梁:挑発的で確信犯的な人にどうアプローチするかは課題ですね。ARICがこだわっているのは、差別をする側、つまり加害者を可視化して封じ込めていくことです。アメリカやEUには差別を禁止する法律があるので、加害者と不毛な議論をする必要なんてない。日本では、ダメなものはダメと言い続けるしかないでしょう。

仁藤:児童買春の問題では加害者を糾弾することはまだまだできていなくて、課題だと思っています。この間、韓国で同じような活動をしている団体を見に行ったら、女の子たちを売春に誘う人たちのツイートを集めて警察に提出していたんです。

梁:それ、いいですね。

仁藤:日本では「サイバー補導」という名前で、警察官が身分を隠してネット上で子どもたちとやりとりし、犯罪に巻き込まれそうになったら現場に行って補導することで被害を防ぐ、ということがあるんですが、子どもたちには注意するだけでケアにつながらないし、補導歴が残って停学になることもある。

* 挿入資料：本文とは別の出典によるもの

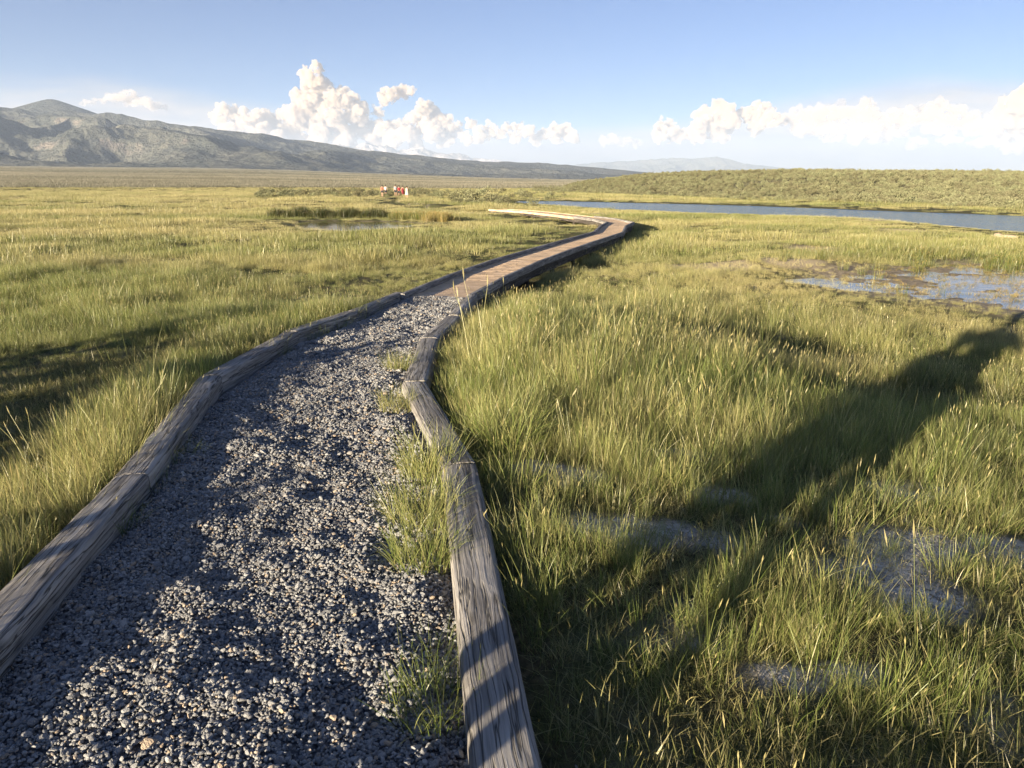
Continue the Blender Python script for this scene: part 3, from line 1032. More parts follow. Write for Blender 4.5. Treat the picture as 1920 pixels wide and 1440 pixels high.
sets = [gravel_points(SCUM[2] - .2, SCUM[2] + 4.2, 10000, .0135, .34, .002), gravel_points(SCUM[2] - .2, SCUM[2] + 4.2, 2200, .0135, .36, .007),
        gravel_points(SCUM[2] + 4.2, SCUM[2] + 7.5, 5200, .018, .3, .003), gravel_points(SCUM[2] + 4.2, SCUM[2] + 7.5, 900, .018, .3, .009), gravel_points(SCUM[2] + 7.5, S_BW0 + .25, 3000, .024, .28, .004)]
gp = np.concatenate([q[0] for q in sets]); gs = np.concatenate([q[1] for q in sets])
n = len(gp)
rot = np.stack([RNG.normal(0, .45, n), RNG.normal(0, .45, n), RNG.uniform(0, 6.28, n)], 1)
scatter('gravel', stones, gp, rot, np.repeat(gs[:, None], 3, 1), RNG.integers(0, 10, n),
        {'val': np.clip(RNG.beta(2.0, 2.6, n), 0, 1), 'dry': RNG.random(n)}, 'crushed grey gravel spread over the footpath')

# ------------------------------------------------------------------ boardwalk
bw = empty('boardwalk', (*PL[9], float(path_z(PL[9][1])) - 0.5))
tag(bw, 'raised plank boardwalk with low timber rails curving away to the lake', 'boardwalk')
bpy.context.view_layer.update()
plank_meshes = []
for k in range(6):
    rg = np.random.default_rng(k + 60)
    bm = bmesh.new()
    bmesh.ops.create_cube(bm, size=1, matrix=Matrix.Diagonal((1.12 + rg.uniform(-.015, .015), 0.1425, 0.038, 1)))
    bmesh.ops.bevel(bm, geom=[e for e in bm.edges], offset=0.005, segments=1, affect='EDGES')
    me = bpy.data.meshes.new('plank'); bm.to_mesh(me); bm.free(); me.materials.append(M_DECK)
    plank_meshes.append(me)


def heading(s):
    x0, y0, _, _ = path_at(max(s - 0.45, S_BW0 - .5)); x1, y1, _, _ = path_at(min(s + 0.45, S_BW1))
    return math.atan2(x1 - x0, y1 - y0)


s = S_BW0 + 0.07
inv = bw.matrix_world.inverted()
i = 0
while s < S_BW1 - 0.05:
    x, y, _, hw = path_at(s)
    a = heading(s)
    o = bpy.data.objects.new('plank', plank_meshes[random.randrange(6)])
    COL.objects.link(o)
    o.parent = bw
    o.location = inv @ Vector((x, y, float(path_z(y)) - 0.019 + random.uniform(-.0012, .0012)))
    o.rotation_euler = (random.uniform(-.006, .006), random.uniform(-.004, .004), -a)
    sc = (2 * hw + .05) / 1.12
    o.scale = (sc, 1, 1)
    s += 0.1475
    i += 1
RZ = 0.08


def rail(pts, side, seed):
    for k in range(len(pts) - 1):
        a = pts[k]; b = pts[k + 1]
        o = timber('rail', (*a[:2], a[2]), (*b[:2], b[2]), 0.095, 0.125, M_TIMBER, seed=seed + k, parent=bw, rough=.5)


def offs(s, side, z):
    x, y, _, hw = path_at(s); a = heading(s)
    o_ = side * (hw + .0)
    return (x + math.cos(a) * o_, y - math.sin(a) * o_, float(path_z(y)) + z)


def even(side, z, n0=0):
    st = list(np.arange(S_BW0, SCUM[13], 3.1)) + [SCUM[13], SCUM[14], SCUM[15], SCUM[16]] + list(np.arange(SCUM[16] + 3, S_BW1, 3.1)) + [S_BW1]
    return [offs(q, side, z) for q in st]


for side in (-1, 1):
    P3 = even(side, RZ)
    k1 = int(np.searchsorted([q[1] for q in P3], PL[16][1] - .1)) + 1
    for k in range(len(P3) - 1):
        lowb = k >= k1                      # the last stretch has only a low pale edge board
        if lowb:
            P3[k] = (*P3[k][:2], float(path_z(P3[k][1])) + .035); P3[k + 1] = (*P3[k + 1][:2], float(path_z(P3[k + 1][1])) + .035)
        timber('rail', P3[k], P3[k + 1], 0.095, 0.128, M_DECK if lowb else M_TIMBER, seed=200 + k + (50 if side > 0 else 0), parent=bw, rough=.5)
    P4 = [offs(q, side * 0.93, -0.042) for q in np.linspace(S_BW0 + .1, S_BW1, 18)]
    for k in range(len(P4) - 1):
        timber('stringer', P4[k], P4[k + 1], 0.07, 0.2, M_BEAM, seed=300 + k, parent=bw, rough=.3)
pm = bmesh.new()
bmesh.ops.create_cube(pm, size=1, matrix=Matrix.Diagonal((.1, .1, .62, 1)))
bmesh.ops.bevel(pm, geom=list(pm.edges), offset=.008, segments=1, affect='EDGES')
pme = bpy.data.meshes.new('post'); pm.to_mesh(pme); pm.free(); pme.materials.append(M_BEAM)
for s in np.arange(S_BW0 + .6, S_BW1, 2.4):
    for side in (-1, 1):
        q = offs(s, side * .8, -.36)
        o = bpy.data.objects.new('post', pme); COL.objects.link(o); o.parent = bw
        o.location = inv @ Vector(q); o.rotation_euler = (0, 0, -heading(s))

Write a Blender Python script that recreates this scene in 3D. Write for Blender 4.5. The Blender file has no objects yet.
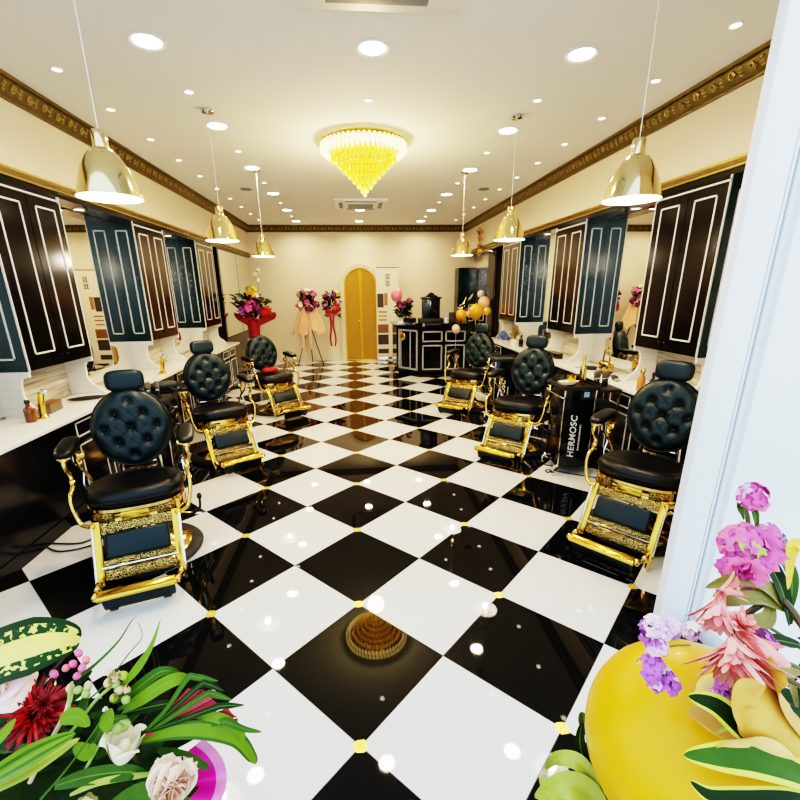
import bpy, bmesh, math, random
from mathutils import Vector, Matrix, Quaternion
random.seed(7)
C = bpy.context.collection
PI = math.pi
sin, cos, rad = math.sin, math.cos, math.radians
scene = bpy.context.scene

# ------------------------------------------------------------------ camera
S = 0.4243                      # half diagonal of one floor tile
F_PX, CX, CY = 436.97, 391.61, 429.65
PITCH, YAW, ROLL = -0.3087, -0.079, 0.0117
CAM = Vector((0.0897 * S, -3.0904 * S, 4.1646 * S))
RM = Matrix.Rotation(YAW, 3, 'Z') @ Matrix.Rotation(PITCH, 3, 'X') @ Matrix.Rotation(ROLL, 3, 'Y')
cd = bpy.data.cameras.new('camera')
cam = bpy.data.objects.new('camera', cd)
C.objects.link(cam)
r3 = RM @ Matrix(((1, 0, 0), (0, 0, -1), (0, 1, 0)))
cam.matrix_world = Matrix.Translation(CAM) @ r3.to_4x4()
cd.sensor_width = 36.0
cd.lens = 36.0 * F_PX / 800
cd.shift_x = (400 - CX) / 800
cd.shift_y = (CY - 400) / 800
cd.clip_start = 0.02
scene.camera = cam


def ray(u, v):
    return RM @ Vector(((u - CX) / F_PX, 1, -(v - CY) / F_PX))


def at(u, v, d):                # a point in the room, d metres in front of the lens
    return CAM + ray(u, v) * d


# ------------------------------------------------------------------ materials
MATS = {}


def mat(name, col, rough=.5, metal=0., coat=0., emit=None, estr=0., spec=.5, trans=0., sheen=0., noise=0., nscale=20., bump=0., bscale=40., sss=0., nodes=None):
    m = bpy.data.materials.new(name)
    m.use_nodes = True
    nt = m.node_tree
    b = nt.nodes['Principled BSDF']
    c4 = (col[0], col[1], col[2], 1)
    b.inputs['Base Color'].default_value = c4
    b.inputs['Roughness'].default_value = rough
    b.inputs['Metallic'].default_value = metal
    b.inputs['Coat Weight'].default_value = coat
    b.inputs['Coat Roughness'].default_value = .03
    b.inputs['Specular IOR Level'].default_value = spec
    b.inputs['Transmission Weight'].default_value = trans
    if sheen:
        b.inputs['Sheen Weight'].default_value = sheen
    if sss:
        b.inputs['Subsurface Weight'].default_value = sss
        b.inputs['Subsurface Radius'].default_value = (.02, .01, .006)
    if emit:
        b.inputs['Emission Color'].default_value = (emit[0], emit[1], emit[2], 1)
        b.inputs['Emission Strength'].default_value = estr
    if noise:
        tc = nt.nodes.new('ShaderNodeTexCoord')
        n = nt.nodes.new('ShaderNodeTexNoise')
        n.inputs['Scale'].default_value = nscale
        n.inputs['Detail'].default_value = 4
        nt.links.new(tc.outputs['Object'], n.inputs['Vector'])
        mx = nt.nodes.new('ShaderNodeMix')
        mx.data_type = 'RGBA'
        mx.inputs['A'].default_value = [max(0, x * (1 - noise)) for x in col] + [1]
        mx.inputs['B'].default_value = [min(1, x * (1 + noise)) for x in col] + [1]
        nt.links.new(n.outputs['Fac'], mx.inputs['Factor'])
        nt.links.new(mx.outputs['Result'], b.inputs['Base Color'])
    if bump:
        tc = nt.nodes.new('ShaderNodeTexCoord')
        n = nt.nodes.new('ShaderNodeTexNoise')
        n.inputs['Scale'].default_value = bscale
        n.inputs['Detail'].default_value = 3
        nt.links.new(tc.outputs['Object'], n.inputs['Vector'])
        bp = nt.nodes.new('ShaderNodeBump')
        bp.inputs['Strength'].default_value = bump
        bp.inputs['Distance'].default_value = .01
        nt.links.new(n.outputs['Fac'], bp.inputs['Height'])
        nt.links.new(bp.outputs['Normal'], b.inputs['Normal'])
    if nodes:
        nodes(nt, b)
    MATS[name] = m
    return m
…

 内閣府や東京都は、女の子の写真を使った「#はしゃぎ過ぎダメ」「ほんっとに、ヤバイよ。そのバイト。」なんていうポスターを作って、被害者の側に「自分で身を守れ」と啓発しているけど、まずは加害者に「やめろ」と言わないと。

●国際基準を武器に闘う

梁:加害者こそが悪なんだという規範を社会に浸透させることが重要ですね。僕は、被害者が声を上げないと成立しない反差別運動にずっと違和感を抱いてきました。もう、被害者は差別されすぎて傷つきすぎて、反論できる状況にない。悪いのは差別する側であって自分ではないんだと言うための「盾」というか、言葉がないんですよ。

仁藤:買春された経験がある女の子も同じです。「ついて行ったのは私だし」とか「5千円受け取っちゃったし」とか、自分に落ち度があったと思い込まされている。そうさせるのは、社会や大人のこれまでの対応です。